Start of DATA
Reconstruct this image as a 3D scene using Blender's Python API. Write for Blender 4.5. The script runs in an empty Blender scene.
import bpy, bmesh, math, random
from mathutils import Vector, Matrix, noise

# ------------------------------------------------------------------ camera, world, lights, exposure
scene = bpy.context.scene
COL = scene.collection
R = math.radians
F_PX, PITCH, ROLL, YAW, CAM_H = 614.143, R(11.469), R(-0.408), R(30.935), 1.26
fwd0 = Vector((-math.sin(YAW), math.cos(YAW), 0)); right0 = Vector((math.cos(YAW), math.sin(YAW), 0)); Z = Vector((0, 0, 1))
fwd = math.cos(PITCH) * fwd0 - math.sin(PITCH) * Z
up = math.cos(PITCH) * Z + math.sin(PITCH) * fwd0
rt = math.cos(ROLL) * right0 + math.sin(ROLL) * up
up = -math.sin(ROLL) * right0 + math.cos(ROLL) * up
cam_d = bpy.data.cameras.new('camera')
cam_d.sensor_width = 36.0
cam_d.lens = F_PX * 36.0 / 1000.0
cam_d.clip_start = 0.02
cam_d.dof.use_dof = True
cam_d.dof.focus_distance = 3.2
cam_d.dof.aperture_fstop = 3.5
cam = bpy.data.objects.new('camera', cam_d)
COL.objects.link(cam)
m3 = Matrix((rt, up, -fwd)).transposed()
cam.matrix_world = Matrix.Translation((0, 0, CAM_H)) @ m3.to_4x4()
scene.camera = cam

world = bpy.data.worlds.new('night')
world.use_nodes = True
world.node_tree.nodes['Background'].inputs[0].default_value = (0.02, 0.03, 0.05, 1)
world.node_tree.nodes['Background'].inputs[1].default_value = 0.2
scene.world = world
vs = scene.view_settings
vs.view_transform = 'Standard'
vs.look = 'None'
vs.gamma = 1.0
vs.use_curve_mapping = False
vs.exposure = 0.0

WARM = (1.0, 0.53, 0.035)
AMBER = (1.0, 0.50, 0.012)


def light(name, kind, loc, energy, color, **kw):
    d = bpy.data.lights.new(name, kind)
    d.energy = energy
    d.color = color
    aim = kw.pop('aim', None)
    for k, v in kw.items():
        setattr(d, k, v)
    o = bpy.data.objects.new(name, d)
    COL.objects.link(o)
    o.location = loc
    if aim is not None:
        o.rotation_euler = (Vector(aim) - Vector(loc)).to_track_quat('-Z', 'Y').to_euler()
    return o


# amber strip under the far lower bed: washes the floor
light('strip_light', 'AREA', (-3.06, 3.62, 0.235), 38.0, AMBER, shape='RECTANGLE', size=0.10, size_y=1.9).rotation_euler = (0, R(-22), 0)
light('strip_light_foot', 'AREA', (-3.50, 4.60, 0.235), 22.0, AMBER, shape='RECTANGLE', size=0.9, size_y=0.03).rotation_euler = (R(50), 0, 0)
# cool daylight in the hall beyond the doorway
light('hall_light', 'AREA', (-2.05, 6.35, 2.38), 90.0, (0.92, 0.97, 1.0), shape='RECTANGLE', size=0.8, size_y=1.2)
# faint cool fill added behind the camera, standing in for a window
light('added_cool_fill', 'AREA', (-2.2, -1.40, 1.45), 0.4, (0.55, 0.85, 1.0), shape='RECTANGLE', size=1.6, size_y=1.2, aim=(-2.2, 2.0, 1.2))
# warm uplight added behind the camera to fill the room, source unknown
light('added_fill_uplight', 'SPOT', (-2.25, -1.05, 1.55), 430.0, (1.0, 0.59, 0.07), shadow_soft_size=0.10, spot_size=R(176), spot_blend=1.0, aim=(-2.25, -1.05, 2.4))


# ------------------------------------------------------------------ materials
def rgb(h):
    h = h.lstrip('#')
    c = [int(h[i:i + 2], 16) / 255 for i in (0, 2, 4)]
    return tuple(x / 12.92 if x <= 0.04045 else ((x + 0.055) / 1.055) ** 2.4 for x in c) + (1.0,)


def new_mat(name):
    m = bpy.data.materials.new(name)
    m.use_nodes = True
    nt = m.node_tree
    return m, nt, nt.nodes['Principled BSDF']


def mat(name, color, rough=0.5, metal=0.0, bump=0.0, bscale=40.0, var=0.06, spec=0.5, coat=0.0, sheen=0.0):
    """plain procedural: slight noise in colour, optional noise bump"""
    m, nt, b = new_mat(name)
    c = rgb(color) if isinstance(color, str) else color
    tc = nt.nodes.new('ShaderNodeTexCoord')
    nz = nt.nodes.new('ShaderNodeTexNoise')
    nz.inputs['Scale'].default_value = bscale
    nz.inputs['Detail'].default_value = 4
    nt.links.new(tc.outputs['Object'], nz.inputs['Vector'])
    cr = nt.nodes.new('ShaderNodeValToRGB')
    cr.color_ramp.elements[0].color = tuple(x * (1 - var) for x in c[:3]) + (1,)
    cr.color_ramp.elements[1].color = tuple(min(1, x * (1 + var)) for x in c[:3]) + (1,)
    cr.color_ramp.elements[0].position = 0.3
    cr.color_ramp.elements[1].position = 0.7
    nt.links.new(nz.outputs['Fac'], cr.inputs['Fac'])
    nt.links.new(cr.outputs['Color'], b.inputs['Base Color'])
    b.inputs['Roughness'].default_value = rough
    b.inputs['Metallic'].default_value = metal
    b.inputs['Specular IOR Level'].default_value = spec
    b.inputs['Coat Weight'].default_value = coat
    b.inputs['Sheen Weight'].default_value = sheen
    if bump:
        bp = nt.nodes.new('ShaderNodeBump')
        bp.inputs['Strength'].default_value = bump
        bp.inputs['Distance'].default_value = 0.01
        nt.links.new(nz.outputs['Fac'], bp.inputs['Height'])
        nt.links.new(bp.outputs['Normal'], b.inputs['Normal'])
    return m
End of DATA
Return nothing but the lines from the first line of the listing through the line with "from mathutils import Vector, Matrix, noise", please, keeping every one of them unchanged.

Reconstruct this image as a 3D scene using Blender's Python API. Write for Blender 4.5. The script runs in an empty Blender scene.
import bpy, bmesh, math, random
from mathutils import Vector, Matrix, noise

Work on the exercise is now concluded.